They lost to the Cardinals Friday, 7-3, and lost Saturday, 11-3, with ugly pitching a major contributor.
On Saturday it was rookie left-hander Nick Lodolo who put on the sad theatrical mask — two innings, five runs, five hits, three walks, five strikeouts, three hit batsmen and a home run.
Lodolo threw 67 pitches to get six outs and nearly half (33) were out of the strike zone.
The 101-degree day in Busch Stadium started on the right foot for the Reds when Jonathan India led off the game with a home run off St. Louis starter Miles Mikolas.
On Friday, the Reds scored two in the first, only to watch the Cardinals match those two runs in the bottom of the first.
On Saturday, the Reds scored one in the first and once again the Cardinals scored two in the bottom of the first.
Tommy Edman opened with a single and Lodolo retired the next two. Then he went totally out of control.
He walked three straight, the last two on four pitches. That forced in the tying run, and he then hit Edmundo Sosa with a pitch to force in a second run. Sosa was hitting .183 at the time, .106 against left handers.
It got worse in the second inning. Edman singled with one out, but Lodolo got the second out, one out from escaping trouble.
Up stepped Paul Goldschmidt, homerless in 17 games. He ended that by lining one just over the left-field wall, his 300th career homer and a 4-1 St. Louis lead.
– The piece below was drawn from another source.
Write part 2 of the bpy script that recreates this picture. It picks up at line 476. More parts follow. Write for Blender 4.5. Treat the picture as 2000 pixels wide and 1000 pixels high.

It didn’t stop there. Albert Pujols singled and Lodolo hit two batters in a row, Tyler O’Neill and Brendan Donovan, to fill the bases. Sosa scratched an infield single that died behind the mound that scored a run to make it 5-1.
Jeff Hoffman took over in the third and issued a one-out walk that turned into a sixth St. Louis run when Dylan Carlson triple into the right-field corner. And it became 7-1 when Pujols blooped a 120-foot hand grenade into short right field.
A seemingly disinterested Alex Diaz was asked to pitch the seventh and walked the first batter he faced. A throwing error by first baseman Joey Votto loaded the bases and a run scored on shortstop Matt Reynolds’ late throw home on Dylan Carlson’s ground ball.
For the two games, Cincinnati pitchers walked 14 and hit three batters.
Manager David Bell immediately relieved Diaz of his duties and brought in Buck Farmer with the bases loaded and no outs.
He struck out Goldschmidt, Pujols popped to left and O’Neill grounded to third.
Meanwhile, while Cincinnati pitchers were walking or hitting every other St. Louis batter, Cardinals starter Mikolas beat the heat and the Reds — seven innings, one run, three hits, one walk, four strikeouts, 95 pitches.
The Reds took advantage of relief pitcher T.J. McFarland in the eighth when he walked two and Stuart Fairchild reached on error, filling the bases with one out.
With a seven-run lead, manager Oliver Marmol was forced to make a change and brought Johan Oviedo into the furnace heat — the situation and the temperature.
Drury singled for a run and a second run scored on a wild pitch/strikeout of Reynolds.
Those two runs were countered by three for the Cardinals against Hunter Strickland — single, single, three-run homer by Lars Nootbaar to make it 11-3.